FISICITA’. Dal possente muro si arriva al secondo fattore, evidenziato anche da Liverani: l’Udinese aveva due velocità in più del Lecce e la differenza si è notata nella ripresa quando i bianconeri hanno trovato ordine in campo dopo un primo tempo un po’ più pasticciato. Tachtsidis e compagni si sono macchiati dei purtroppo già visti errori in fase di uscita e i friulani hanno avanzato pian piano il proprio baricentro sino a schiacciare i padroni di casa nella propria area. Neanche la carta contropiedista con Farias ha cambiato un leitmotiv ormai scritto. Il Lecce, a tratti si è notato, faticava tantissimo anche per recuperare il possesso, il doppio rispetto all’Udinese. Frequenti raddoppi e chilometri percorsi a rincorrere la sfera hanno, ovviamente, inciso sulle mancate scelte vincenti in avanti.

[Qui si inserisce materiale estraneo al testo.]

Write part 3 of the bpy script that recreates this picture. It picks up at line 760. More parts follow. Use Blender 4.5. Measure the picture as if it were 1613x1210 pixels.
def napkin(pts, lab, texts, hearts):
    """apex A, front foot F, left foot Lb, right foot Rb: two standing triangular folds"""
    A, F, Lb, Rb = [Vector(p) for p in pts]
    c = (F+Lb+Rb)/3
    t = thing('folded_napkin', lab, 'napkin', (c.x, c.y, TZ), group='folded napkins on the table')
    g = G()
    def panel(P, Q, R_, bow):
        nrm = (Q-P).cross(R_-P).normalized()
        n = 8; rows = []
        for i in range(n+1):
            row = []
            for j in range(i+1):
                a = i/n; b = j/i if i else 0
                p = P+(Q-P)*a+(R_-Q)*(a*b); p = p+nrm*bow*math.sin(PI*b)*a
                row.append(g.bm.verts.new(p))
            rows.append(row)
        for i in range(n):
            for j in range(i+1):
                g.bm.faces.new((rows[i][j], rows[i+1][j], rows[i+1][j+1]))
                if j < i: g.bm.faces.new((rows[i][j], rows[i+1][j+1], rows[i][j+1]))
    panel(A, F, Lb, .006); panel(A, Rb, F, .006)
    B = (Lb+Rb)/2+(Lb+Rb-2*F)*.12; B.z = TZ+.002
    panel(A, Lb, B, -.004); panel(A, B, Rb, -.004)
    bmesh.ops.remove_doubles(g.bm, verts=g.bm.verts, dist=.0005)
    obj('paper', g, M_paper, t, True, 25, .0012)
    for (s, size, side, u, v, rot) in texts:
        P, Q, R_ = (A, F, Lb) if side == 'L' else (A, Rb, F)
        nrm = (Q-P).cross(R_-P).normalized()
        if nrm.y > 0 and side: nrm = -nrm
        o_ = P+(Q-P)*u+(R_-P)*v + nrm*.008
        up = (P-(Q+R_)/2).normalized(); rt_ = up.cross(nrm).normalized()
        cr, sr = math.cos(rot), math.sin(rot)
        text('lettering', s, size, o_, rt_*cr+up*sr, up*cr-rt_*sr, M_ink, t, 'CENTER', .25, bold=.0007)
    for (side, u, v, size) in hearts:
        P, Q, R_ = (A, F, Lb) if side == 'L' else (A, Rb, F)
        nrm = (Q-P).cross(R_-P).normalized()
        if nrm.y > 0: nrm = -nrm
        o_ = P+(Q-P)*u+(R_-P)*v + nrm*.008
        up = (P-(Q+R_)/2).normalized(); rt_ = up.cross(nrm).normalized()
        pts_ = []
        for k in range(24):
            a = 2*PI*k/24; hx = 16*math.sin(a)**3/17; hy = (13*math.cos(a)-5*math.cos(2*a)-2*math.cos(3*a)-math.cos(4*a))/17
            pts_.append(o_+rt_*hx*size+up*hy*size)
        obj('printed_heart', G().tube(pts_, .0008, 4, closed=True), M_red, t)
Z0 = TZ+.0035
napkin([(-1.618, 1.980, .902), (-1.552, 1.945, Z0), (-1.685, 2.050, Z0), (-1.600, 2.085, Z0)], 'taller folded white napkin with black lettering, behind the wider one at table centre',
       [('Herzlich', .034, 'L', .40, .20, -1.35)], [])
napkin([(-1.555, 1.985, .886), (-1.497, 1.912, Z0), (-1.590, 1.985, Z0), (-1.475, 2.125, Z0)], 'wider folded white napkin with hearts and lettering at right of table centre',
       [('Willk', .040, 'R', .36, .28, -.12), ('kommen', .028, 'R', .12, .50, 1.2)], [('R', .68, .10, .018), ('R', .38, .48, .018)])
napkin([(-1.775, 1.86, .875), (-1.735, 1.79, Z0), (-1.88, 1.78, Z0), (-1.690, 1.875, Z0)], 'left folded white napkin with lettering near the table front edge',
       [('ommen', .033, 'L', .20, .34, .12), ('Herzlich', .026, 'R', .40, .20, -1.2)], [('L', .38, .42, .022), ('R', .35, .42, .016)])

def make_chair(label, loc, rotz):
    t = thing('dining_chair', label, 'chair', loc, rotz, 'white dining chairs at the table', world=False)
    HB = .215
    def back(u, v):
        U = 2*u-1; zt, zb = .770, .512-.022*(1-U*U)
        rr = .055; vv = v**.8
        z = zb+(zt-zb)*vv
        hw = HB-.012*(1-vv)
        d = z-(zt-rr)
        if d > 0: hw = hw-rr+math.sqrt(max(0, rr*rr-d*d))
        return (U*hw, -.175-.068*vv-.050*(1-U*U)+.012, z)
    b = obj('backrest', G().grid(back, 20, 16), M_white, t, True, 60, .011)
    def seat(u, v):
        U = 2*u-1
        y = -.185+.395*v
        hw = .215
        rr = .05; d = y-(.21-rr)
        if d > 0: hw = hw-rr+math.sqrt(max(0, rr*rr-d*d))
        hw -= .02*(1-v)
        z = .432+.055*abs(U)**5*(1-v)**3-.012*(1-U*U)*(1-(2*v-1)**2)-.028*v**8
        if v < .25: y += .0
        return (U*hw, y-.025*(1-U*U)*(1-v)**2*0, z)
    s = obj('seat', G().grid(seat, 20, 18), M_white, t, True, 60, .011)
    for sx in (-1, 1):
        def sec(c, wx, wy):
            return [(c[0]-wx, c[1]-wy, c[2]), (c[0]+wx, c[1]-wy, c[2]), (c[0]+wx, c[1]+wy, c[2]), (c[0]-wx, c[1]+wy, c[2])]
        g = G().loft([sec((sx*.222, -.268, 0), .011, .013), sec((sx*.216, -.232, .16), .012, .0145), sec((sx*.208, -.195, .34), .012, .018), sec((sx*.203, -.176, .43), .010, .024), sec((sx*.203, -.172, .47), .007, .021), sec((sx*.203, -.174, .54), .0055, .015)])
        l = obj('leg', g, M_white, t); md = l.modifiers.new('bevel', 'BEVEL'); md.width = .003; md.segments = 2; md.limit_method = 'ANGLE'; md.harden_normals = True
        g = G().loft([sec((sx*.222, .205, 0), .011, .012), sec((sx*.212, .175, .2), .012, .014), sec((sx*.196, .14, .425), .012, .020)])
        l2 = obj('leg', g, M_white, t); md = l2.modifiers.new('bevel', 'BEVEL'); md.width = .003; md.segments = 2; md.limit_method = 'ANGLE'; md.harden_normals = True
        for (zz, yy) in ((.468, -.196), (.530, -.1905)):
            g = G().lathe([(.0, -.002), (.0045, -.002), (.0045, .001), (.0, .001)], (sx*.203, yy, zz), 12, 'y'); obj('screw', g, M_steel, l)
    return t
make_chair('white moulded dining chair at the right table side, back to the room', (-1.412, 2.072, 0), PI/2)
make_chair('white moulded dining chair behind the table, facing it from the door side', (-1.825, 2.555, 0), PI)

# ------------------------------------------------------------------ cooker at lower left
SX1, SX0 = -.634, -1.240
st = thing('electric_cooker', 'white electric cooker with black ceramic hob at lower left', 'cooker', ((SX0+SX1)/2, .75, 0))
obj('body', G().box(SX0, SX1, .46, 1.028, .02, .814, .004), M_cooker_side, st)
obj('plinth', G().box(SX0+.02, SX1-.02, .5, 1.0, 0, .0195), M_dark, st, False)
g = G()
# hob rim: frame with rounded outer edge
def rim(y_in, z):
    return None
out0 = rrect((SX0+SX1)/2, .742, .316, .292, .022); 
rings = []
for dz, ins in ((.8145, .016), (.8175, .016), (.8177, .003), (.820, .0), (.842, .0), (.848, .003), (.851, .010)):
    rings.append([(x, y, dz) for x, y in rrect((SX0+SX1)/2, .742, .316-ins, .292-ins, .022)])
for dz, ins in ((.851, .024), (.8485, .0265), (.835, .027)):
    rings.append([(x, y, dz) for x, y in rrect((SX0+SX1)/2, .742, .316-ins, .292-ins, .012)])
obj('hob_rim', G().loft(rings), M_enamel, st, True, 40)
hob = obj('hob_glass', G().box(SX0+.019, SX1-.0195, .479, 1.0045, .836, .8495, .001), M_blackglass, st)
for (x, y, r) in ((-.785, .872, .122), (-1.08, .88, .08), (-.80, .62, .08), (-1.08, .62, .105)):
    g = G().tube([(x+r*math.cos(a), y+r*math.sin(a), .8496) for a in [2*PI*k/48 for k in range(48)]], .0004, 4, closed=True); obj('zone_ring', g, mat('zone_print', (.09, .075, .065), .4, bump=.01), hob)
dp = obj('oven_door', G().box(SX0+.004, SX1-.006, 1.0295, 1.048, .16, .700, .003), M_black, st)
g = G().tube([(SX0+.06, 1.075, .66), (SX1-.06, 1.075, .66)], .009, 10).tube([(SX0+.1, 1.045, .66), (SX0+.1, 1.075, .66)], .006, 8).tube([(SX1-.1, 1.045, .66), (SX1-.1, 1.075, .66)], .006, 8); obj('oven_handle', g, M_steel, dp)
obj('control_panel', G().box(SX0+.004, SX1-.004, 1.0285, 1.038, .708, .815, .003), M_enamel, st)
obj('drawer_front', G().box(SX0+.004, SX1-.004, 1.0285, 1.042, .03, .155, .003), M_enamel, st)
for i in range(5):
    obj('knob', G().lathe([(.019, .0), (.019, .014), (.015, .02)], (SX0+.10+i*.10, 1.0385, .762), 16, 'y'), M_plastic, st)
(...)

MAYDAY A CENTROCAMPO. Il principale fattore di criticità nella ripresa, dopo un primo tempo dove si sottolinea la positività del Lecce è stato in mezzo. Il trio Petriccione-Tachtsidis-Tabanelli più Mancosu è stato sommerso dalla corsa, dai muscoli e dalle linee di passaggio dell’Udinese. Fofana ha spesso fatto pesare la superiorità numerica nel cuore del rettangolo verde con le sue difese di palla e gli strappi di De Paul e Mandragora hanno innescato la miccia che ha portato l’undici di Gotti a crescere nella ripresa, dai gol annullati a Okaka al punto vincente di De Paul. C’è poco da nascondersi a riguardo: il segnale di emergenza lanciato in campo è stato ripreso dal tecnico: questa squadra, lo dicevamo già ieri, ha bisogno di rinforzi da poggiare sulla base che, positivamente per la maggioranza dei senatori, ha tirato la carretta fino a questo punto.